Another notable development is China’s increased use of yuan-denominated loans instead of dollar-based financing, signaling a shift in currency strategy. The Boston University database tracks these evolving patterns in Chinese financial commitments to African governments and state enterprises.
The pool of borrowing countries has narrowed, with only Angola, Kenya, the Democratic Republic of Congo (DRC), Senegal, and Egypt receiving Chinese loans last year. These countries maintain long-standing financial ties with China despite facing elevated debt risks. The report highlights that creditors prioritize ongoing relationships and demonstrate patience with established borrowers even amid fiscal challenges.
Lending remains heavily concentrated, with Angola alone accounting for the majority of commitments. Funds there support projects such as a major transmission line in Luachimo and coastal infrastructure developments near Luanda. Kenya and the DRC followed with targeted road improvements and urban infrastructure loans, mostly yuan-denominated.
Meanwhile, financing for sectors like trade, industry, and information technology dried up in 2024, while traditional sectors like transportation, energy, water, and financial services maintained access to Chinese debt funding. This trend reflects China’s tightening focus on lower-risk sectors that remain more resilient to financing shifts.

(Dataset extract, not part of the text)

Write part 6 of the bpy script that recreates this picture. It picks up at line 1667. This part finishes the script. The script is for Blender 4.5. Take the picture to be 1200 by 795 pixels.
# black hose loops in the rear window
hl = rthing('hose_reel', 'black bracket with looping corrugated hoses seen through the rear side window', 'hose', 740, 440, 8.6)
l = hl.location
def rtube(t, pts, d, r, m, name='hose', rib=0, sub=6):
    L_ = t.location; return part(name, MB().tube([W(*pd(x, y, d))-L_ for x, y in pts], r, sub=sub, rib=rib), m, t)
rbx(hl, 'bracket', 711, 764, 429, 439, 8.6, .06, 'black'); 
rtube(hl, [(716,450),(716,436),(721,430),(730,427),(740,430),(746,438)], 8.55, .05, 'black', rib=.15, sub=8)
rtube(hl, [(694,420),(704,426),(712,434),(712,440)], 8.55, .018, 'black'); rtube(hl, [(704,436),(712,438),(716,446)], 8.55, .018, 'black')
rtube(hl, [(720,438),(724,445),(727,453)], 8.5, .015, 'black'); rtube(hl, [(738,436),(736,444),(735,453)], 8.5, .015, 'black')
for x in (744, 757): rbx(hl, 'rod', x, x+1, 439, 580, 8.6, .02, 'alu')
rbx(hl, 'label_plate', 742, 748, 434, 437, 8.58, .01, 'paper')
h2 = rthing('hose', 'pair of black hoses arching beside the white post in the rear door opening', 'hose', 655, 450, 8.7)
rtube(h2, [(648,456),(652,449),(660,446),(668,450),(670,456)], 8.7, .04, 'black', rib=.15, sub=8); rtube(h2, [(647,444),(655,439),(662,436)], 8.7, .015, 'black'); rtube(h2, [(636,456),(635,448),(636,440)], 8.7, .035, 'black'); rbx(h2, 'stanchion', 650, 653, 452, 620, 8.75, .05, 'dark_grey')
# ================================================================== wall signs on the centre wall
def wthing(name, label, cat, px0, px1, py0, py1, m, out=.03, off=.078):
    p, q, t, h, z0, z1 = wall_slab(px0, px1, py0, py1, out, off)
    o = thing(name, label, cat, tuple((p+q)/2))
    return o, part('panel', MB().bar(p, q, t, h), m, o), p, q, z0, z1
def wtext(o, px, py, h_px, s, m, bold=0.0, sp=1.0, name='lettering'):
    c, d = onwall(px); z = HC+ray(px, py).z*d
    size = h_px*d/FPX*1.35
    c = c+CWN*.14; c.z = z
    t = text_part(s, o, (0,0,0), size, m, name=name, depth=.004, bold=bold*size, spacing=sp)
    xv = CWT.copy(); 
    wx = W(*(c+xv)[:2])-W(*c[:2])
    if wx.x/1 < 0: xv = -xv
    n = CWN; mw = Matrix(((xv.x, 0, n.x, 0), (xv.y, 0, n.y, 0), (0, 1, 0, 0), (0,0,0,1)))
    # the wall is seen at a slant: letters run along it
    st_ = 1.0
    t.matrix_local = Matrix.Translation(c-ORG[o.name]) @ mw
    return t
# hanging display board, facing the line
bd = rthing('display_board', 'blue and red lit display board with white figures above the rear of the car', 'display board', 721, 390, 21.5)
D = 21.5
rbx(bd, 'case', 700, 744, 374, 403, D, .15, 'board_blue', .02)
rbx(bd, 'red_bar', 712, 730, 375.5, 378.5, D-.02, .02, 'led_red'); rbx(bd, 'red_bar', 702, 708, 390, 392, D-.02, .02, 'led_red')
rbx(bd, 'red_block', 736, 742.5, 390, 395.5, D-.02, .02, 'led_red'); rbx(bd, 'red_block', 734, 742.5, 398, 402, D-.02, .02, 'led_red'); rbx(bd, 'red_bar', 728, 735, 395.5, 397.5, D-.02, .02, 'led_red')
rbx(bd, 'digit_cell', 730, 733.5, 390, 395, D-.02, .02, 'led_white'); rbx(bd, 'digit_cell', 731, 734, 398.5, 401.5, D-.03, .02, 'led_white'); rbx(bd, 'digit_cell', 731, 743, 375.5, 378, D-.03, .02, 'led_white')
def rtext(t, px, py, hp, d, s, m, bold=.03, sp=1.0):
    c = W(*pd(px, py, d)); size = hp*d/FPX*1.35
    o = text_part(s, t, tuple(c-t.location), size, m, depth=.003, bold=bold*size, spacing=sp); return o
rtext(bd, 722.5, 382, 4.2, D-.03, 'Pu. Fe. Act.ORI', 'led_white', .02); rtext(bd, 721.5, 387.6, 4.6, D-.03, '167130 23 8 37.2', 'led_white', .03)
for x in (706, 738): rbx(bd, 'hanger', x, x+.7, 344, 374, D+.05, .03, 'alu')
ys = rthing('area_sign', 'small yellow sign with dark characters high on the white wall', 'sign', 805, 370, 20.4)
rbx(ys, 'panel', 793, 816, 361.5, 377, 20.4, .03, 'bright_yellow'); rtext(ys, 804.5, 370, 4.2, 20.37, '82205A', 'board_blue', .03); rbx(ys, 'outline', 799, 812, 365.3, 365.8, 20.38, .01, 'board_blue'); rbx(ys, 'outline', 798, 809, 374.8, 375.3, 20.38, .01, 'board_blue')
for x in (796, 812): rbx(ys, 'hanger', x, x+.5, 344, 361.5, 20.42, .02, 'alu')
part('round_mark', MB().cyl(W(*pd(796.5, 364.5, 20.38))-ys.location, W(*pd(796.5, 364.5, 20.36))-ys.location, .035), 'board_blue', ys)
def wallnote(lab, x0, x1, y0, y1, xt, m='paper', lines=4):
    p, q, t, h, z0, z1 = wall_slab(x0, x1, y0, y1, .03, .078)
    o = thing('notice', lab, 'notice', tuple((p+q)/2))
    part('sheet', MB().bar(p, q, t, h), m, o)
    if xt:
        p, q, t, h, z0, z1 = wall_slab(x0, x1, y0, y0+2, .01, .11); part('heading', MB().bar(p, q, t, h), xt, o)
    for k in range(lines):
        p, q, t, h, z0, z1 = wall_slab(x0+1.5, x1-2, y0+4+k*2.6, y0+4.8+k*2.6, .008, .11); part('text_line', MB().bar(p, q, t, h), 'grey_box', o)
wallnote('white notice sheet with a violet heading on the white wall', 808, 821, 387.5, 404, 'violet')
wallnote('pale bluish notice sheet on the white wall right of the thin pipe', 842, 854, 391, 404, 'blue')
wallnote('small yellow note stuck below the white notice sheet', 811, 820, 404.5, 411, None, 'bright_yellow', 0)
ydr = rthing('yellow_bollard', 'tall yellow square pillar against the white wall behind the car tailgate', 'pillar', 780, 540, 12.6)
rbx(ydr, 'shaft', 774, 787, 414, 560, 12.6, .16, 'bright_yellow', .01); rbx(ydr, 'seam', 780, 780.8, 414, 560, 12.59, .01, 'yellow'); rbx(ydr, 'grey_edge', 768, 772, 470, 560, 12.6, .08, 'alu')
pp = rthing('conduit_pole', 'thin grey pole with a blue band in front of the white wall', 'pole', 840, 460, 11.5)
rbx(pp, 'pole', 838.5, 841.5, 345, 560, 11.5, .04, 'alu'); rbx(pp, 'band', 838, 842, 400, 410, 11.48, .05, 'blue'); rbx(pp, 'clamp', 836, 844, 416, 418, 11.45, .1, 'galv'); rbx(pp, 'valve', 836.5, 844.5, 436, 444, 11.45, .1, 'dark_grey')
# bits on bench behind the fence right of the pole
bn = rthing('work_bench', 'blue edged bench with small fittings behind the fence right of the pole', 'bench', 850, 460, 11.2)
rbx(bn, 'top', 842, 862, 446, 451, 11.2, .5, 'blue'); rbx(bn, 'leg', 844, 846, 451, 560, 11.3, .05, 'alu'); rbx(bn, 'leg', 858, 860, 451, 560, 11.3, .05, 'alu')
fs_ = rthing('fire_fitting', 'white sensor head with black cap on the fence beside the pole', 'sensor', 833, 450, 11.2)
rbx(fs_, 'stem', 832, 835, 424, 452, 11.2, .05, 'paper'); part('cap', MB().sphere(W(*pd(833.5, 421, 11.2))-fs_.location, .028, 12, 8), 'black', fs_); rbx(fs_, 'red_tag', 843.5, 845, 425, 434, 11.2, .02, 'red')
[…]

The data also reveals China’s growing interest in strategic investments and alternative financing methods. Angola attracted $350 million in Chinese direct investments in 2025 to boost agricultural exports, while Egypt saw rising FDI in manufacturing and energy sectors.
China’s pivot to RMB loans, exemplified by deals with Kenya, offers benefits like lower interest rates and less exposure to dollar liquidity risks, though currency risks remain for borrowers without sufficient yuan reserves.
Looking ahead, experts expect China’s engagement with Africa to continue evolving toward more focused, commercially driven projects rather than large-scale development loans. The challenge remains whether this new model can sustain the historically deep economic ties between China and the continent as overall lending continues to contract.